In this book, Alec Stone Sweet and Florian Grisel show that international arbitration has undergone a self-sustaining process of institutional evolution that has steadily enhanced arbitral authority. This judicialization process was sustained by the explosion of trade and investment, which generated
a steady stream of high stakes disputes, and the efforts of elite arbitrators and the major centres to construct arbitration as a viable substitute for litigation in domestic courts. For their part, state officials (as legislators and treaty makers), and national judges (as enforcers of arbitral
awards), have not just adapted to the expansion of arbitration; they have heavily invested in it, extending the arbitral order's reach and effectiveness. Arbitration's very success has, nonetheless, raised serious questions about its legitimacy as a mode of transnational governance.

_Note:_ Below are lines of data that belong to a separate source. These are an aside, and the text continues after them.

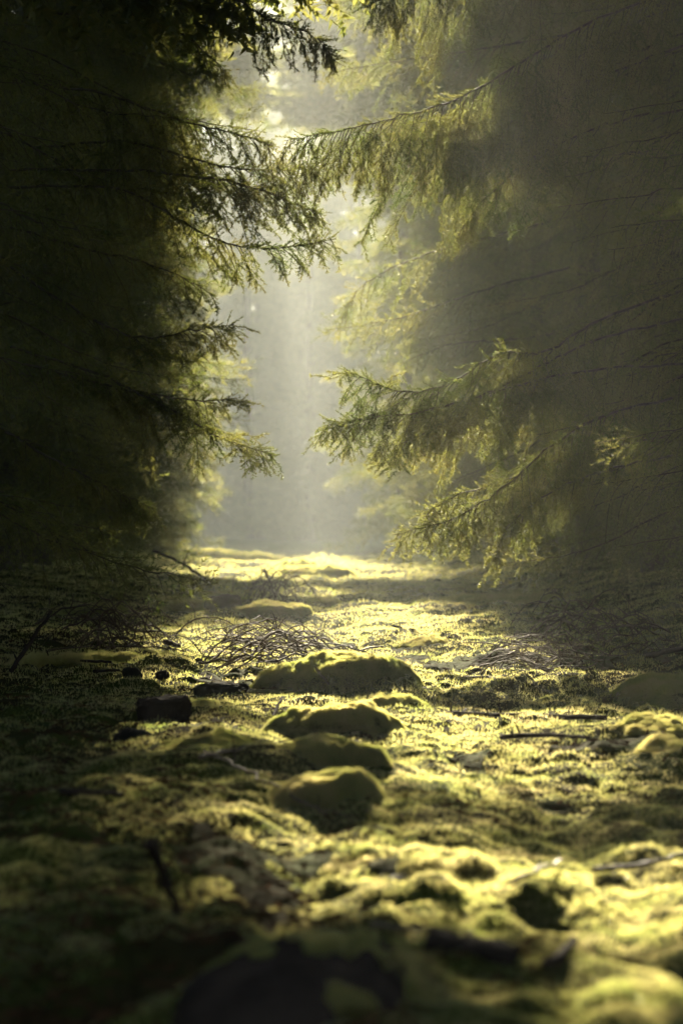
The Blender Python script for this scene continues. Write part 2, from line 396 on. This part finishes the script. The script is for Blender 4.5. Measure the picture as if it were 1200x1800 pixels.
for yy, sc_, x0 in ((104, 1.40, -11), (113, 1.50, -12), (132, 1.85, -13), (142, 1.98, -14)):
    for i, x in enumerate(np.arange(x0, 9, 2.2*sc_/1.3)):
        tree(x+rg.uniform(-.3, .3), yy+rg.uniform(-2, 2), crownF[i % 3], sc_*rg.uniform(.95, 1.03), rg.uniform(0, 6), 'pale distant spruce closing the far end of the track', 'spruces at the far end of the track')
crownT = crown_mesh('crown_arching_sky_block', 16.0, 81, LOW, rad=1.9, lowto=0, over=(0.0, 9.6, 13.6, 3.1, 90))  # boughs added to close the bright sky gap at the far end
tree(-4.3, 49, crownT, 1.0, 0, 'arching spruce added to close the sky over the far track, left side', None)
tree(1.4, 50.5, crownT, 1.0, 3.1, 'arching spruce added to close the sky over the far track, right side', None)
for x in (-1.2, 1.0): tree(x, -9+x, crownF[1], 1.0, x+2, 'unseen spruce added behind the camera to block skylight', 'unseen spruces added behind the viewpoint')  # out of view, added to close off the sky behind

# limbs that reach into the track: parts of their trees
def limb(tr, pts, label=None, **kw):
    mb = MB(); rgl = np.random.default_rng(int(sum(p[0]*3+p[1] for p in pts)))
    w = [P(*p) for p in pts]
    branch(mb, w, rgl, **kw)
    V = np.vstack(mb.V); o = Vector(tr.location)
    me = mb.mesh('branch', [M_bark, M_needle]); b = link('branch', me, tr)
    inv = tr.matrix_basis.inverted() if tr.matrix_basis else None
    b.matrix_parent_inverse = inv
    if label: b['label'] = label
    return b
TRB = tree(3.05, 18.4, crownR3, .95, .2, 'hazy spruce whose blurred limbs glow above the right of the beam', None)
TLB = tree(-3.3, 19.5, crownL3, .95, .2, 'hazy spruce at the left edge of the beam with one faint glowing spray', None)
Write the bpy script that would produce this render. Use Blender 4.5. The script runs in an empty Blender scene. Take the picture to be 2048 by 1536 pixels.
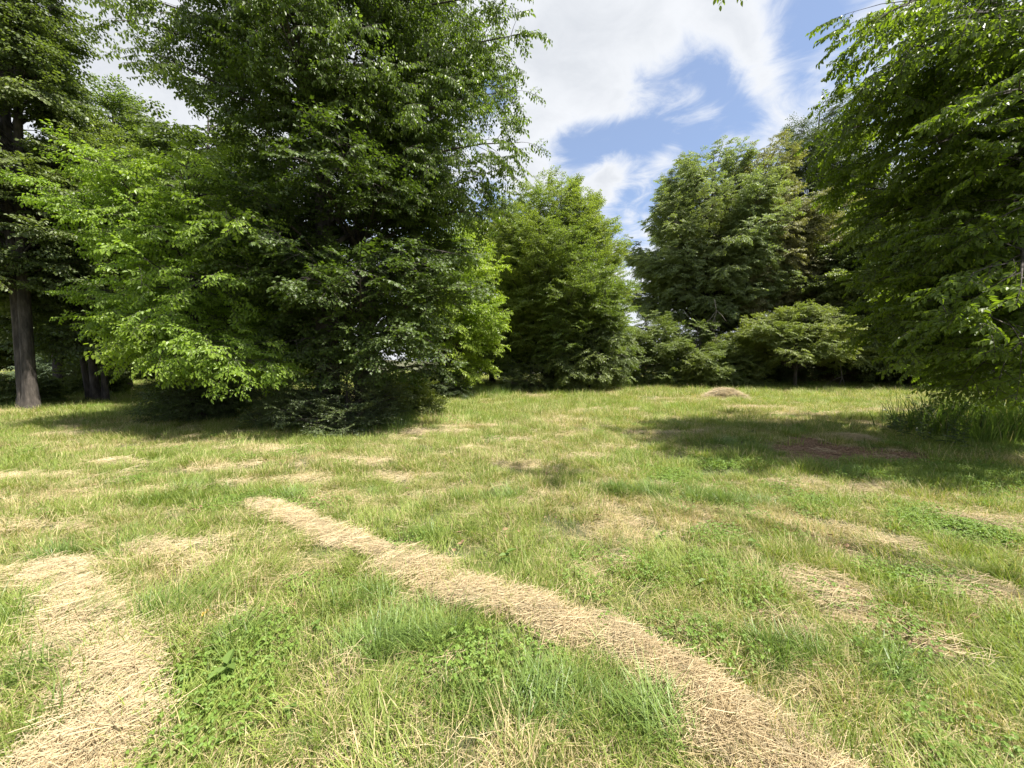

The book provides a clear causal theory of judicialization using original data and analysis, and a broad, relatively non-technical overview of the evolution of the arbitral order. Each chapter compares international commercial and investor-state arbitration, across clearly specified measures of
judicialization and governance. Topics include: the evolution of procedures; the development of precedent and the demand for appeal; balancing in the public interest; legitimacy debates and proposals for systemic reform. This book is a timely assessment of how arbitration has risen to become a key
component of international economic law and why its future is far from settled.